Of course, if budget submissions are now always dead on arrival, Obama’s 2015 plan is deader than most. To paraphrase Monty Python, it’s kicked the bucket, shuffled off its mortal coil, run down the curtain, and joined the choir invisible.
That’s because, with the 2014 elections looming, the White House is looking to keep Democrats unified, not compromise with Republicans. It’s dropped from the budget a plan to reduce the growth in Social Security benefits by changing the way they are adjusted for inflation. And it seeks billions in new spending for such Democratic priorities as expanded preschool education and job training for laid-off workers.
Plus, last year’s government shutdown delayed the budget’s finalization. This year the administration missed its chance to link its budget submission to the State of the Union speech, a typical move that ensures greater attention to particulars.
This doesn’t mean the president missed a chance to have his plan whooped through Congress. As this great chart from the Washington Post shows, presidents never get the spending totals they want. Democrats get less than requested. Republicans get more.

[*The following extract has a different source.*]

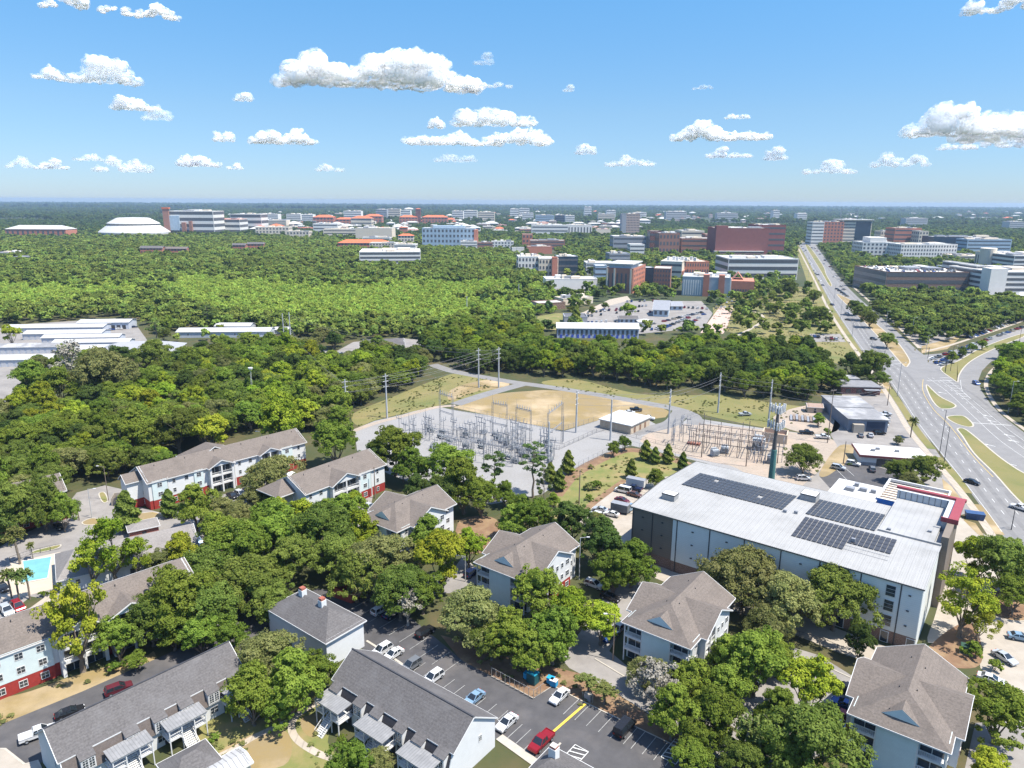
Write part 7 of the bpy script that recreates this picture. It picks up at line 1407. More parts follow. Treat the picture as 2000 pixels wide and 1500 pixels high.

The paper exercise has become such a kabuki play that veteran budget expert Stan Collender opined earlier this month that it may be time to eliminate the president’s budget submission entirely.
“No matter who has been president and which political party controlled Congress, the budget has become so unimportant that its release essentially is now a nonevent,” writes Collender, now a national director of Qorvis Communications.
Presidential budgets no longer serve as the starting point for the serious business of planning the US government’s year, according to Collender. Instead they’ve become a “political liability, something to criticize and reject out of hand.”
However, there is one big reason why administrations keep up this cycle of submit-and-get-hammered. It’s the law. It’s been a legal requirement since the passage of the Budget and Accounting Act of 1921.
Of course, it’s also the law that Congress is supposed to pass its own budget resolution to establish spending category top lines. That seldom happens. Last year, the House and Senate manage to get together to pass a two-year resolution. Sen. Patty Murray (D) of Washington, chairman of the Senate Budget Committee, has already said she’ll rely on that document to set this year’s spending goals, and won’t write a 2015 budget resolution.
As a congressional staff member, Mr. Collender helped write the laws governing the congressional budget process, so he knows the pitfalls. His solution is simple: change the law so that the president is not required to submit a budget the year after Congress fails to adopt its budget resolution.
“In the meantime we should all save a few trees or bytes of memory when the president’s budget is released. It’s just not going to mean very much and should not be taken that seriously,” he writes.